Your example is a bit absurd—why would the prediction of human behavior necessarily entail the prediction of behavior in a completely uncontrolled environment, with near-to-zero information on any relevant variables?
Your question is comparable to asking: If physics was so good at predicting the movement of physical bodies, then why can’t it predict earthquakes? If it can’t predict when an earthquake will occur, then it is not successful at predicting the movement of physical bodies.
The point is that we know that humans are incredibly predictable. The reason why humans appear to be unpredictable is simply a product of the vast number of unknown variables acting upon us at any given time. When we remove these variables, and place a person in a controlled experimental environment, the result is highly predictable human behavior.
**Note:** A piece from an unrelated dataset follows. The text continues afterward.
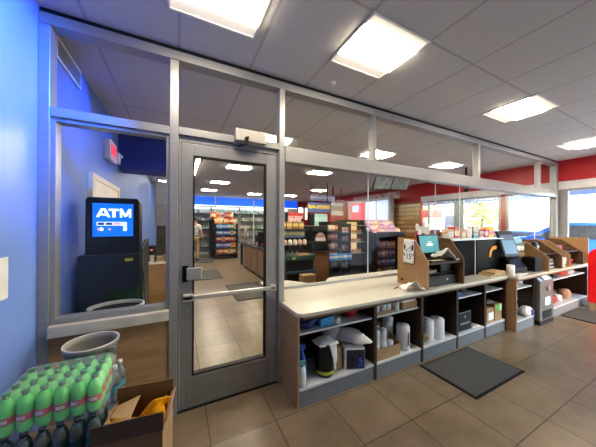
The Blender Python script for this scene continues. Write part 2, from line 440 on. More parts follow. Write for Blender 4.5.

As I pointed out above, we are very good at predicting how people will respond in choice situations, and self-control situations, etc.
The great thing about behaviorism is that not only does it point out that human behavior has causes, but it identifies these causes and quantifies them in simple laws that accurately predict the behavior of individuals. In other words, there’s a reason why behavioral science (underpinned by behaviorism) is considered a natural science.
Why do you say that behaviorism has not been successful at predicting human behavior? Its most popular models of choice behavior consistently account for around 95% of the variance in experimental settings (e.g. the matching law, or the contingency discriminability model). Behaviorist accounts have disproved naive conceptualisations of the “rational agent”, and have developed models of self control which not only accurately predict at what point an individual will choose the smaller-sooner reward over the larger-delayed reward, but they also predicted a previously unnoticed behavioral phenomenon (i.e. preference reversal).
I’m aware of no other area of psychology which has been as successful at predicting human (and animal) behavior as behaviorist theories. The success of behaviorist accounts to not only predict, but also to control, human behavior is one of the features why behaviorism is considered one of the most useful approaches to psychology.